A century ago, Washington’s Dupont Circle was a ring of petits palais, the least petite and most palatial of which belonged to Levi Leiter, who had made millions in dry goods and real estate, and his wife, Mary. It was a marble-lined extravaganza that looked like the White House with the wings clipped short. Completed in 1891, 1500 New Hampshire Avenue, N.W., quickly became a center of Washington society.
Six feet tall, Mary Leiter radiated queenliness. She wore ermine, bibbed herself in diamonds, and seemed to believe that a thing of beauty was not only a joy forever but a reason for having another thing just like it. She owned a pair of six carat diamonds and two bracelets thick with pigeon’s-blood rubies. After catching sight of her one evening, Henry Adams reported that poor Mrs. Leiter was “afflicted with an eruption of jewels.” Preferring kings to presidents, Mrs. Leiter insisted on calling the inhabitants of the White House “His Excellency” and “Her Excellency.”
But her joide de vivre was refreshing in a city of cynics.
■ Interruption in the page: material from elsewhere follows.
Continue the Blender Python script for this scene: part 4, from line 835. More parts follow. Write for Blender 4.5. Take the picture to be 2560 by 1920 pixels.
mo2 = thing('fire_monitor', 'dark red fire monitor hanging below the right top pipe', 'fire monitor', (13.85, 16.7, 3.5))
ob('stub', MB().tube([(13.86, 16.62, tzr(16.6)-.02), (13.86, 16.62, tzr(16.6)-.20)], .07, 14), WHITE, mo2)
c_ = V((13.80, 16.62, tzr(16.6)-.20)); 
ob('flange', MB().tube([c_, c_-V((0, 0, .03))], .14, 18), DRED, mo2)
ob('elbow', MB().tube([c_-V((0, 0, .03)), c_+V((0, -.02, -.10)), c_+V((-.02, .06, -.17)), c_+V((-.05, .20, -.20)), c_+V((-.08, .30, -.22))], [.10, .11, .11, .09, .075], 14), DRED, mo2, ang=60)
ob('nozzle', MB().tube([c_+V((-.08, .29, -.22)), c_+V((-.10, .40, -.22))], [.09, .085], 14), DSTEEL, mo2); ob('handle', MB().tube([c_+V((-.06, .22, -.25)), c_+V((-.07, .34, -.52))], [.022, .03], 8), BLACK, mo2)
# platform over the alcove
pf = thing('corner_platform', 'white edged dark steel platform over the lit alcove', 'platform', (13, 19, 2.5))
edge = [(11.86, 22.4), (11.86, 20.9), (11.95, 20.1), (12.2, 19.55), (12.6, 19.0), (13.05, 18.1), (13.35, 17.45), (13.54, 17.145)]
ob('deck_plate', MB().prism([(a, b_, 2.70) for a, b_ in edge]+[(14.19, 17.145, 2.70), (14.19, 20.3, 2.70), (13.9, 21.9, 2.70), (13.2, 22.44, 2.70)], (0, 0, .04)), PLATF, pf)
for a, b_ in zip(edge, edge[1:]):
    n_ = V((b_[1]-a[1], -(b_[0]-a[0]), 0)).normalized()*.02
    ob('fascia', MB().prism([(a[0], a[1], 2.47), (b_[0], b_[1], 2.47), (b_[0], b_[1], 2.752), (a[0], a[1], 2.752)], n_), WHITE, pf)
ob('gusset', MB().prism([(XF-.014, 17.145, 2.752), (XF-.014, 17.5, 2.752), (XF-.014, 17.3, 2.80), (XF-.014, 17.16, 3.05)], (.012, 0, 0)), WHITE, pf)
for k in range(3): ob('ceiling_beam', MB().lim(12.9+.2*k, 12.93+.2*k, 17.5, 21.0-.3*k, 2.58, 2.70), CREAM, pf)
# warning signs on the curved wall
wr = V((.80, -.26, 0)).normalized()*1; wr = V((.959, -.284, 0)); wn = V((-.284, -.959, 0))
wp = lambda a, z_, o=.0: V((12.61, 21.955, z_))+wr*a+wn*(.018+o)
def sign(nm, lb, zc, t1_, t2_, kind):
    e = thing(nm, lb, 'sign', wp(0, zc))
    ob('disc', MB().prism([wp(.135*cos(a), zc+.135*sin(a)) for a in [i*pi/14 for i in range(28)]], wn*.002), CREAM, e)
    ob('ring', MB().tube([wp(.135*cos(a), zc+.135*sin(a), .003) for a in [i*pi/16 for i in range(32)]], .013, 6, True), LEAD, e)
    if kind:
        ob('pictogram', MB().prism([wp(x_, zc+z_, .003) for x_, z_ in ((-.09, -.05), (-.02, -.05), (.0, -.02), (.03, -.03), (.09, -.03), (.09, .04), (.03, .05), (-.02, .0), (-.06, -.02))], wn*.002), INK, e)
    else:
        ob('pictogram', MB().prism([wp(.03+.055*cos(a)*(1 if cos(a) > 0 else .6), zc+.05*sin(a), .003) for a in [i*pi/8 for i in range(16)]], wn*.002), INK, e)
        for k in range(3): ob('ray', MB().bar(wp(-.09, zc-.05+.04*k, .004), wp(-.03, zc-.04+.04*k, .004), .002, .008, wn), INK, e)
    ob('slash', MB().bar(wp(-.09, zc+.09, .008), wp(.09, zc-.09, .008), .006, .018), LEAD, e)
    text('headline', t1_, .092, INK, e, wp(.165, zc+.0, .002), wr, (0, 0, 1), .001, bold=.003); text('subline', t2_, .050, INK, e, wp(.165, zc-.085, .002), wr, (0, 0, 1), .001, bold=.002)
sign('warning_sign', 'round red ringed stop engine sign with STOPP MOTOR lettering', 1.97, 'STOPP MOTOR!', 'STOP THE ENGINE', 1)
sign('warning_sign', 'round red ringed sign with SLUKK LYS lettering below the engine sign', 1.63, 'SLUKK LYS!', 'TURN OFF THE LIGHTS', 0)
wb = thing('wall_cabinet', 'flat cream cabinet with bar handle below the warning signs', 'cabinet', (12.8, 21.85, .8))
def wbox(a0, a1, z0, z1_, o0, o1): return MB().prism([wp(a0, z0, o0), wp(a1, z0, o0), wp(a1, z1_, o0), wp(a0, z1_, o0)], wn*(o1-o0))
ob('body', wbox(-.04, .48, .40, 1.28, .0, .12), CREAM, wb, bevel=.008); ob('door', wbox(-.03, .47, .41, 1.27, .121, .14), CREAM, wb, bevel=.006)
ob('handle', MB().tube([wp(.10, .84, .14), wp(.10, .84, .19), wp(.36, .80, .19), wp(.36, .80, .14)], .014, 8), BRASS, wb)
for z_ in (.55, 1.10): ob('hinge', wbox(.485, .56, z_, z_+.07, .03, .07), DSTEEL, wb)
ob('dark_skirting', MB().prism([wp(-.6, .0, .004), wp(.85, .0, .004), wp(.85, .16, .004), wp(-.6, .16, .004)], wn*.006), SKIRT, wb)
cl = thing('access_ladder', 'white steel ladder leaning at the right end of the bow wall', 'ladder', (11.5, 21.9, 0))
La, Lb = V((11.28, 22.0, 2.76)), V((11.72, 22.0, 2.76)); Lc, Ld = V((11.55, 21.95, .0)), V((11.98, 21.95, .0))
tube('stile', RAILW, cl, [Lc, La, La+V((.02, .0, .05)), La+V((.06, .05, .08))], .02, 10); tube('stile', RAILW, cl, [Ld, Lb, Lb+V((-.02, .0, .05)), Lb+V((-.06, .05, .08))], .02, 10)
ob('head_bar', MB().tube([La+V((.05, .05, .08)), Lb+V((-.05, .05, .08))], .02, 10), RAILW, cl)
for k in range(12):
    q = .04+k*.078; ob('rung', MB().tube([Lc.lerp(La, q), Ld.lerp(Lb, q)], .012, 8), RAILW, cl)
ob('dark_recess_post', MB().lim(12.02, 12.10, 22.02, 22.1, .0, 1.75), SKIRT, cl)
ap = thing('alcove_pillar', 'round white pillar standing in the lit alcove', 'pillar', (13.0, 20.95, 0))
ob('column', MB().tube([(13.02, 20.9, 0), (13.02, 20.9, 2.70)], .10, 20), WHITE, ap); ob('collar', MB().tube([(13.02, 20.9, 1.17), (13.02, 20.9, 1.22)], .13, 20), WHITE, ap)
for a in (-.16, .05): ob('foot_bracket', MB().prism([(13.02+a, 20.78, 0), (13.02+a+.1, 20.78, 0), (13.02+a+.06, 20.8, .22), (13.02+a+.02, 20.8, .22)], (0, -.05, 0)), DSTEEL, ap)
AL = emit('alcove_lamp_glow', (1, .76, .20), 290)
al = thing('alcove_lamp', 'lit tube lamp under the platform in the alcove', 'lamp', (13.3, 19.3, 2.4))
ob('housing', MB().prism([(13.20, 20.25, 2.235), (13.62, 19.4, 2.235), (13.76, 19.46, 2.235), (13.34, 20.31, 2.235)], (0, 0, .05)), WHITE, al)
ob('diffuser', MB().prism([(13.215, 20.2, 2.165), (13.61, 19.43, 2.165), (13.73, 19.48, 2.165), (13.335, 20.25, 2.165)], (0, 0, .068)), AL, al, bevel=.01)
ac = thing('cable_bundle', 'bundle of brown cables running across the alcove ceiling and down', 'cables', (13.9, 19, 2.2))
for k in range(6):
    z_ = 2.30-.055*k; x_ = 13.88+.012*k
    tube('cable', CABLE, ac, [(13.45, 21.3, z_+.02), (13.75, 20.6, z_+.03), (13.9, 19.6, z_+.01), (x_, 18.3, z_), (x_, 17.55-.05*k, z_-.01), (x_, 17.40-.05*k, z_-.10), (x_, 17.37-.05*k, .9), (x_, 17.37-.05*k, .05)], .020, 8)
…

And Washingtonians lived for Mrs. Leiter’s malapropisms. After a tossy trip across the Atlantic, she pronounced herself thrilled to be back on terra cotta. The most iniquitous quarter of New York registered in her mind as the Gridiron District. Passed along in conversation but rarely recorded, most of Mrs. Leiter’s verbal gems have been lost, so when I found this one recently in the unpublished letters of President Taft’s military aide, Captain Archie Butt, I was, shall we say, glad as a hatter:
In 1910, out riding with Captain Butt, President Taft reported that he had just received a letter from Mrs. Leiter, begging him to prevent the planned construction of a public urinal in her pristine Dupont Circle. Why not put it elsewhere? she asked. Laughing so hard that he nearly fell off his horse, Taft said that Mrs. Leiter, unwitting but ever thoughtful, had even proposed another spot in the neighborhood: P Street.